Julie Pruitt Barry, counsel for the appellants, said the fee award rested on an error of law and asked the court to overturn it. "We're asking the court to overturn the fee award by the trial court because it's premised on an error of law," she told the justices, arguing the superior court failed to weigh charitable-immunity protections and other factors before assessing the sanction.
Barry told the bench the parties had settled certain claims after the court ordered a new election in July and that the organization could not afford another election scheduled for October. "The organization did not have the money to run another election," she said, pressing that the settlement gave the plaintiff the two-year term he sought and that a supplemental fee award on top of that relief was effectively punitive.
Counsel for the appellee, Stephanie Parker, representing Mahaba Bkoda, countered that this court's prior decisions make clear a nonprofit may be compelled to pay more than $20,000 when the award arises from statutory claims or intentional misconduct. "The law issued by this court is already quite clear," Parker said, pointing to prior rulings the bench discussed in argument. She urged the court to review the award under established lodestar and reasonableness principles rather than automatically applying the charitable cap.
A major point of bench inquiry was procedural clarity: several justices said the trial judge's written fee order does not specify whether the award is directed solely at the organization or is joint and several against three named individuals and the nonprofit. "I can't tell who this award the who the judge intended this award to be enforced against," one justice said, noting the written order was silent on allocation.

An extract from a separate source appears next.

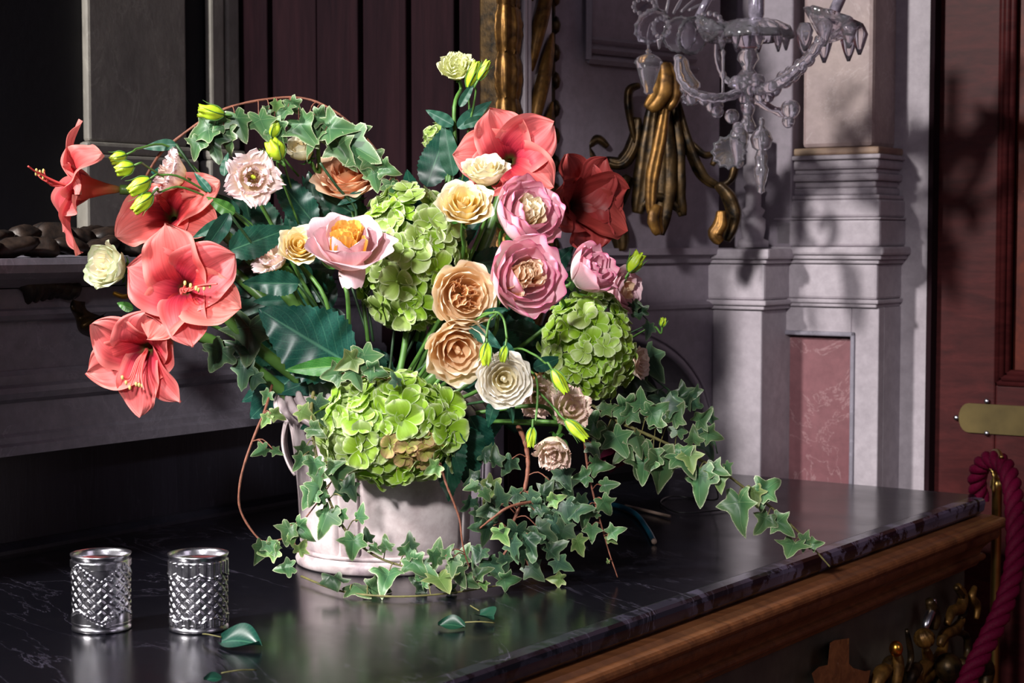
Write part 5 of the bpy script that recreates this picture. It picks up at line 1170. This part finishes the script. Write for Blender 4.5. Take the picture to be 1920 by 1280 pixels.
vine('ivy_trail', 'long green ivy trail falling across the front of the vase onto the marble', [(588, 735, 2.55), (583, 780, 2.50), (592, 850, 2.48), (606, 905, 2.48), (630, 965, 2.48), (662, 1010, 2.475), (710, 1045, 2.47), (770, 1065, 2.465), (830, 1080, 2.46), (900, 1092, 2.47)], 3.4, 'olive_twig',
     [(592, 750, 55, -70, 'ivy_dark'), (560, 770, 40, -20, 'ivy_fresh'), (582, 800, 40, -30), (575, 835, 40, -125), (568, 855, 36, -120), (590, 860, 38, -95), (600, 880, 46, -100), (630, 870, 60, -85), (600, 905, 52, -110), (590, 920, 44, -130), (640, 930, 50, 60, 'ivy_dark'), (640, 955, 40, -100), (618, 955, 62, -115), (672, 975, 36, 80), (665, 1005, 50, -100), (690, 1015, 30, 100, 'ivy_dark'), (725, 1030, 30, 100), (730, 1070, 58, -95), (700, 1020, 26, -60), (770, 1030, 36, 100, 'ivy_dark'), (770, 1045, 50, -50), (785, 1060, 44, -30), (760, 1040, 36, 60), (815, 1050, 46, 80), (820, 1080, 66, -80, 'ivy_fresh'), (850, 1060, 50, -60), (860, 1050, 40, 60), (870, 1085, 34, -30), (620, 880, 34, 40), (610, 935, 30, 150), (652, 905, 40, -60, 'ivy_dark')])
vine('ivy_runner', 'ivy runner lying on the marble in front of the vase foot', [(565, 1080, 2.5, 0.008), (640, 1108, 2.5, 0.006), (740, 1118, 2.5, 0.006), (840, 1112, 2.5, 0.006), (930, 1098, 2.5, 0.008), (975, 1090, 2.5, 0.012)], 2.4, 'olive_twig',
     [(622, 1078, 55, -65, 'ivy_dark', 2.46), (660, 1095, 60, -30, 'ivy', 2.46), (690, 1100, 50, -10, 'ivy', 2.46), (790, 1090, 46, 60, 'ivy', 2.47), (800, 1100, 40, 150, 'ivy_dark', 2.47), (890, 1080, 40, 30, 'ivy', 2.47), (905, 1092, 30, -60, 'ivy_fresh', 2.47), (940, 1085, 46, -10, 'ivy', 2.48), (850, 1105, 36, 180, 'ivy_dark', 2.46)])
vine('bare_twig', 'bare reddish twig hanging from the bright green hydrangea in front of the vase', [(825, 868, 2.44), (836, 905, 2.43), (852, 945, 2.43), (862, 975, 2.43), (866, 1010, 2.43), (872, 1040, 2.43), (880, 1062, 2.43)], 2.6, 'twig',
     [(822, 872, 34, -150, 'ivy_fresh'), (835, 1042, 28, 60), (850, 1045, 40, -100), (812, 1035, 40, -80)], cat='twig')
vine('ivy_tangle', 'dense tangled ivy clump on a thick brown twig beside the vase', [(972, 800, 2.62), (985, 830, 2.58), (990, 875, 2.55), (982, 925, 2.54), (968, 965, 2.53), (955, 1000, 2.53), (975, 1030, 2.53)], 5.0, 'twig',
     [(900, 895, 36, -150), (905, 905, 36, -80), (885, 935, 36, -120), (900, 955, 34, -100), (915, 955, 34, -70), (925, 900, 55, -110, 'ivy_fresh'), (940, 945, 46, 100), (930, 950, 46, -160), (975, 925, 46, 190), (990, 925, 50, -60), (915, 980, 50, -100), (935, 990, 42, -60, 'ivy_fresh'), (925, 985, 50, 190), (990, 1000, 60, -80), (1005, 985, 56, -40), (970, 985, 56, -100), (1030, 960, 50, -70), (1035, 975, 56, -60, 'ivy_dark'), (1060, 940, 50, -80, 'ivy_dark'), (1060, 985, 60, -110, 'ivy_dark'), (1080, 1010, 40, -70, 'ivy_fresh'), (1025, 1035, 48, 30), (1040, 1050, 44, -30), (915, 1050, 66, -65), (935, 1055, 45, -60), (985, 1050, 50, 110), (990, 1060, 44, -40), (905, 1030, 40, -130), (945, 1040, 40, -80, 'ivy_dark'), (960, 1010, 50, -80, 'ivy_dark'), (1055, 900, 46, -70), (1030, 900, 40, -100), (1000, 945, 40, -30), (1015, 930, 40, 60), (1030, 940, 36, 20, 'ivy_fresh'), (1005, 960, 40, 80), (1050, 880, 46, -60, 'ivy_dark'), (1090, 930, 40, -100, 'ivy_dark'), (1070, 960, 46, 20, 'ivy_dark'), (1020, 1000, 40, -60), (1055, 1085, 34, 180, 'ivy_fresh'), (905, 860, 36, 60, 'ivy_dark'), (930, 870, 40, 100, 'ivy_dark'), (960, 860, 40, -120, 'ivy_dark')], kinds=('ivy_dark', 'ivy'))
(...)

Parker acknowledged the record did not include direct evidence of the parties' finances at the contempt hearing but said the trial judge discussed why the fees were incurred and the complexity of the litigation. She added that volunteer-immunity statutes typically exclude intentional or deliberate misconduct, and that the contempt findings here reflected intentional conduct outside those protections.
The justices and counsel also debated precedent. Barry cited Coppinger v. Coppinger to say courts must consider multiple factors beyond the mere fact of contempt when imposing fees; Parker cited the court's earlier decisions (discussed in argument under names including Birbiglia and a linkage case) to argue that the charitable cap does not categorically shield nonprofits from fees in non-tort or statutory contexts.
The case returns to familiar tension in fee law: whether contempt-based sanctions are properly viewed as remedial (aimed at coercing compliance and making a litigant whole) or punitive (functioning as a penalty), and whether a statutory nonprofit cap should limit contempt sanctions that a trial judge deems necessary to remedy interference with the plaintiff's rights. The justices pressed both sides on how the lower court applied legal standards and whether the record is sufficient to review any abuse of discretion.
The court's decision will determine whether the superior court must reduce or reallocate the fee award under the charitable-cap statute or whether the award stands under the court's precedents. The argument concluded with counsel's time expiring and no immediate ruling from the justices.